Present:
Estey, Lamer, Wilson, La Forest and L'Heureux‑Dubé JJ.
on
appeal from the court of appeal for british columbia
Income
tax ‑‑ Offences ‑‑ Taxpayer convicted for failing to
comply with Minister's demand for information within the time specified ‑‑
Minister making second demand for the same information ‑‑ Taxpayer
convicted again for failing to comply with the demand ‑‑ Taxpayer's
failure to comply with a new demand for information constituting a new offence ‑‑
Income Tax Act, R.S.C. 1952, c. 148, ss. 231(3), 238(2).
Held: The
appeal should be allowed.
Statutes
and Regulations Cited
Income Tax Act, R.S.C. 1952, c.
148 [am. 1970‑71‑72, c. 63], ss. 231(3), 238(2) [am. 1973‑74,
c. 51, s. 21; 1974‑75‑76, c. 71, s. 13].
APPEAL
from a judgment of the British Columbia Court of Appeal (1985), 25 C.C.C. (3d)
381, 86 D.T.C. 6415, [1986] 2 C.T.C. 35, setting aside a judgment of the County
Court. Appeal allowed.
Corey
Stolte and D. J. Avison, for the appellant.
Gil
D. McKinnon and A. M. Ross, for the respondent.
The
following is the judgment delivered by
1. The Court‑‑We
are all of the view that the Court of Appeal erred in its interpretation of s.

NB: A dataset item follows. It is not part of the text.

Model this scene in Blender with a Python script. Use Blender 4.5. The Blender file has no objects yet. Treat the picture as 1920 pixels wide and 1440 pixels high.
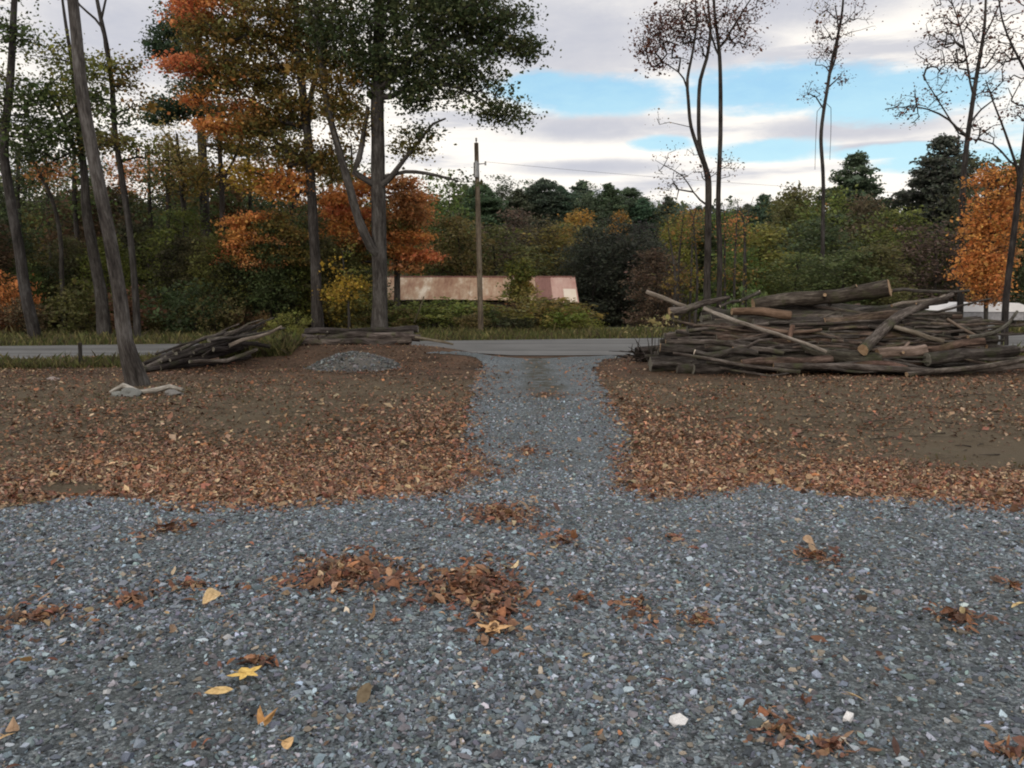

231(3) of the Income Tax Act, R.S.C. 1952, c. 148 as amended. To
construe the subsection as permitting only one demand for information to be
made, as did the Court of Appeal, would be to permit the taxpayer to purchase
immunity from prosecution for non‑payment of tax by the payment of a
fine.
2. Failure
to comply with a demand within the time specified in the demand constitutes an
offence for which s. 238(2) provides a penalty. Since the purpose of ss. 231(3)
and 238(2), when read together, is not to penalize criminal conduct but to
enforce compliance with the Act, the purpose would be wholly defeated if the
Minister's power under s. 231(3) was exhausted after one demand had been made
and the taxpayer fined for non‑compliance.
3. Further
demands by the Minister create fresh time periods within which the taxpayer is
required to comply and fresh offences for non‑compliance within those
time periods for which he may be prosecuted. Any other interpretation would
have the effect of frustrating what is essentially a self‑assessment
system of taxation.
4. Accordingly,
the appeal is allowed, the judgment of the Court of Appeal set aside and the
conviction of the respondent restored.
Appeal
allowed.
Solicitor
for the appellant: Frank Iacobucci, Ottawa.
Solicitor
for the respondent: Gil D. McKinnon, Vancouver.